The requirement that plaintiff obtain a release prior to commencing suit under CFEPA is such a clear and mandatory precondition. Plaintiff has failed to comply with it.

Where a plaintiff initiates suit in the expectation or mere hope of later receiving the release, he or she violates the clear mandatory language of the statute and defeats the statutory scheme to limit suit in superior court to circumstances where the agency initially charged with evaluating the claim (CHRO) has both determined it cannot resolve the claim in the immediate future (§ 46a-101 (c) and P.A. 96-241 (1)(b)) and has already disposed of the administrative proceedings (§ 46a-101 (d)). Such a plaintiff submits respondents, the court and the agency to dual, simultaneous proceedings before both the CHRO and Superior Court, with attendant costs and inefficiency, and also effectively deprives CHRO of it's discretion in issuing releases to sue under § 46a-101 (c).

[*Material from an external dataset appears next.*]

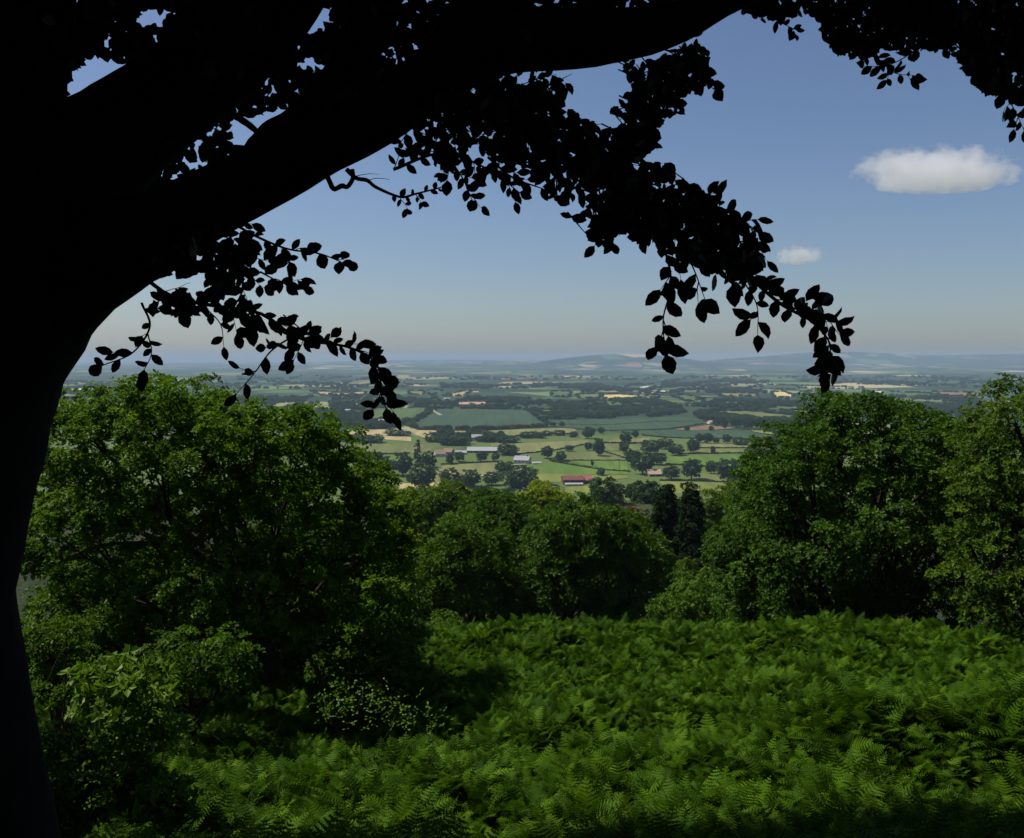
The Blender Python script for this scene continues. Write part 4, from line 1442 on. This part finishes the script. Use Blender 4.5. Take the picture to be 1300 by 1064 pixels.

Obtaining a release after the fact, as here, does not "cure" the failure to comply with §§ 46a-100 and 46a-101. The release is a precondition, not a postcondition, to bringing suit, the statute requiring the release not merely to maintain suit but to initiate it. Plaintiff has still failed to comply with a precondition to suit under CFEPA.

Our courts have consistently held that failure to comply with the conditions established by the CFEPA "forecloses [a plaintiff's] access to judicial relief, because it [deprives] the trial court of jurisdiction to hear his complaint." Sullivan v.Board of Police Commissioners, 196 Conn. 208, 218, 491 A.2d 1096 (1985). See also Shyrer v. Associated Pulmonologists of WesternConnecticut, Superior Court, judicial district of Danbury, Docket No. 319434, 16 CONN. L. RPTR. 539 (April 15, 1996, Moraghan, J.). To the extent that plaintiff's complaint raises claims under §46a-60, the court lacks jurisdiction. Whenever the court finds that it is without jurisdiction, it is bound to dismiss the case. Concerned Citizens of Sterling v. Sterling, supra,204 Conn. 557.

For the reasons stated above, the defendants' Motion to CT Page 31 Dismiss is granted and the complaint is dismissed.